Mega Lot News: Four Cowles Road homes to make way for an eight-storey block.

Coming to Mosman soon. Another land amalgamation looks set to become an eight-storey apartment block, if approved.
By ANNA USHER
A developer wants to bulldoze four Mosman homes and build an eight-storey apartment block in their place, on the Cowles Road mega-lot Mosman Collective revealed last year.
The $16.23 million plan would clear four single-storey Federation semis at 92-98 Cowles Road and put 23 apartments, three basement parking levels and a building more than 27 metres tall in their place.

23 apartments will replace four homes at 92-98 Cowles Rd, Mosman.
Developer 380 Developments recently lodged the application with Mosman Council.
It is the first detailed look at what Cowles Road will look like in the coming years.
Three “affordable” flats unlock the extra height.
Three of the 23 apartments, all two-bedroom units, would be kept as affordable housing for 15 years, run by the community housing provider Bridge Housing. After that, they can return to the open market.
Those three flats are the key to the whole design.
The site’s height limit under Mosman’s new state-set rules is 22 metres.

92 Cowles Rd.

94 Cowles Rd.
A state government bonus for including affordable housing lifts that cap to 28.6 metres. The plans stop just under it, at 27.24 metres.
The same bonus pushes the floor area past the standard limit, allowing the developer to build a larger block than Mosman’s own rules would normally allow.
Neighbours call it a loophole.
Six neighbours objected during the public notification period, and several say the affordable housing is a device to grab height.
“Affordable housing aims won’t be achieved in the Mosman area,” wrote one objector, who owns a unit on Cowles Road. “It is simply an opportunity to increase the height of the building.”
The owner of another Cowles Rd home said the plans lean on “affordable housing bonus provisions to obtain approximately 30% additional height and floor space while delivering only three affordable housing dwellings.”
A resident of the Bridlewood Gardens block on Brady Street was blunter. “The only people to benefit will be the developer who will sell the units after 15 years … at a substantial profit,” they wrote.
See what’s planned for Cowles Rd:
The sharpest objection comes from directly next door, where a family with two young children backs onto the site.
The plans need three basement levels. The developer’s own geotechnical report indicates the dig may reach up to 10 metres into sandstone, about 3 metres from the shared boundary.
The family says that leaves their house roughly four metres from the edge of a 10-metre-deep excavation. They point out that the same report rates the risk “Very High” before any safeguards are added.
“Our privacy, the safety and amenity of our children, and the stability of our land are our central concerns,” the family wrote.

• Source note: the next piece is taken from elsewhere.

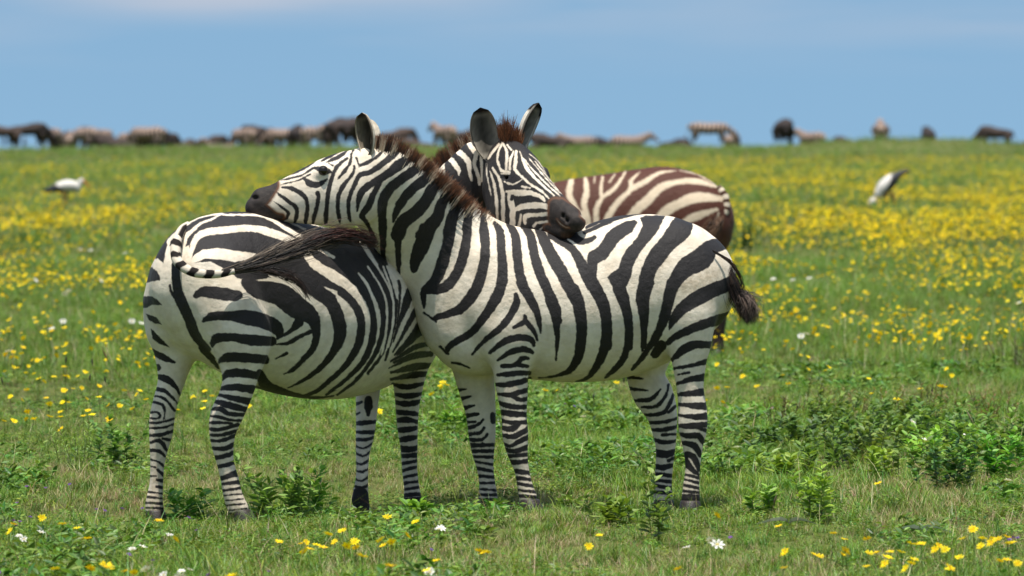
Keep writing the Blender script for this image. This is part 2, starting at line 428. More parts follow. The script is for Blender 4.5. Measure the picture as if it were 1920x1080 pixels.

Developer 380 Developments recently lodged the DA with Mosman Council.
Plans are also in for flat buildings at 89-101 Cowles Road, across the street, and at 5-9 Bond Street, directly behind.
Last May, Mosman Collective revealed nine homes on Cowles Road, from numbers 92 to 108, had been bundled into a single $40 million “mega-lot” and marketed by JLL.
This application covers four of those nine. Two of the others, at 100 and 108, are now objecting to the construction next door.
The block would provide 33 car spaces. Mosman’s own controls call for 36.
The developer’s traffic report concedes on-site loading is “not possible,” so removalists, deliveries and garbage trucks would all stop on Cowles Road, a street neighbours already call a peak-hour bottleneck into Military Road.